Same thing with any economic system-it only works if you have a tiny amount of non-reproducing never aging people.
I once was reading some book that my professor assigned me for English and it had a guy blathering on about some system, probably communism because that professor had Views, and the author said “we have to force them to like it.” That is a terrible idea, people need the freedom to leave if they don’t like some economic system. All it does is breed resentment and hatred and causes everything to collapse. But there are plenty of people out there who think (mostly Republicans) that people must be made to bend to their will.
I agree that people should be allowed to leave. But for a lot of people, there is nowhere to go. A poor person in the US can theoretically move to France. But they can’t in reality. So when the Soviets forbade most people from leaving, they were just applying the same standard that is always applied to the poor to everyone.
‘Tis true, ’tis true, ’tis very true.
Which means we have to get them to get out to vote even though they are less able to do even with statutes like the one we have here that gives you two hours off to go vote.
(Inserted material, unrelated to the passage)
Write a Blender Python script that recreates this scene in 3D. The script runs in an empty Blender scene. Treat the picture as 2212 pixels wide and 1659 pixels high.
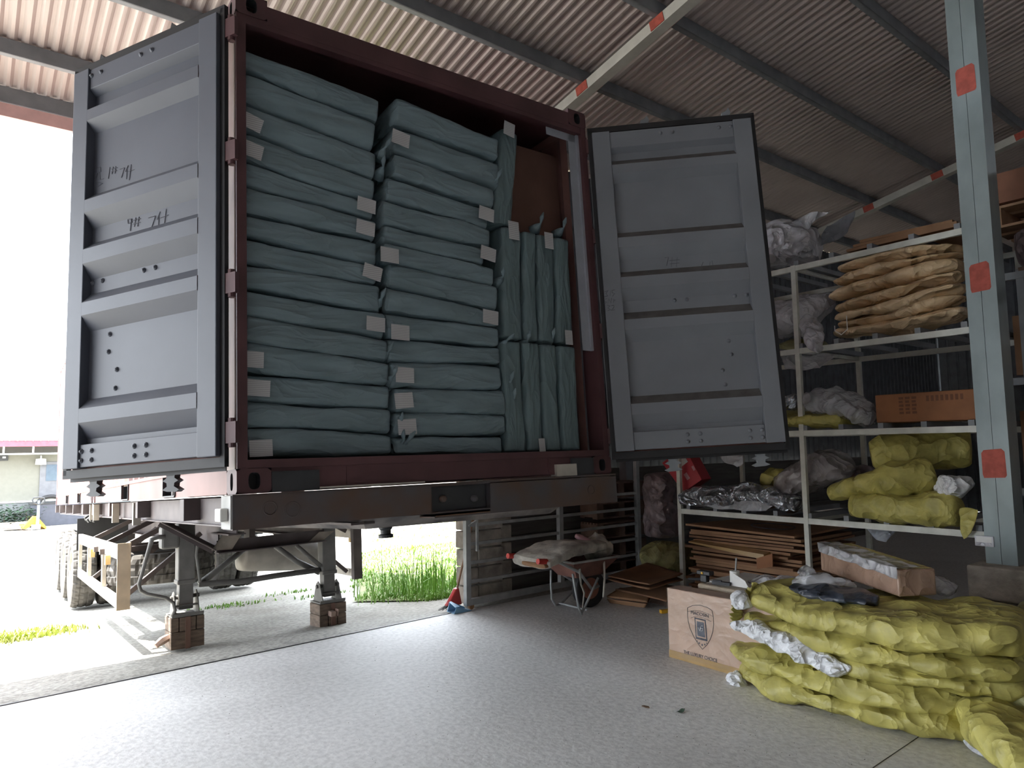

I think my next external political act will be to sign up to visit registered Democrats, help them with mail in ballots, and spend election day driving people to and from the polls. I think that’s the most important thing that I can do — very practical. I need to contact my local office and see what I can do in that regard. I don’t even mind calling people. I used to call people for money for the nuclear freeze movement when I was young. This is the kind of politics that most matters: boring on the ground stuff.
Welp I looked up your local political groups if you want the links and contact info. Most of the time you just show up and people are like “YOU WANT TO TALK TO HUMANS?!” then burst into tears. Okay I am exaggerating even for AZ. Everyone hates doing phone work. It is boring, you get yelled at and the cookies are never tasty enough.
Nowadays in my area it is all about the permanent early voting list and getting those ballots to the polls. So California, being slightly less insane, probably could use that sort of help for the elderly.
I have the contact info. I just need to do something about it. But right now I am so over worked, I’m beginning to worry about my health. After I get a bit further ahead, maybe I will be able to slow down.
There is a year before the next election so no reason to bother until then. And yes, you should slow down some, no one wants you to get sick.
I read the report. And it’s quite clear — this is just the shit they found easily. There’s probably a lot more of it going on, the report admits as much. I’d be surprised if there was a major sports team which didn’t get money for this stuff.
Sounds like an article for SB Nation!
I thought about that, but before I wrote a word the resident satirist did a joke version of the story. Impossible to top that.
Just so you know, I’m going to embarrass you in two days.
You can’t do a more thorough job of it than I do myself!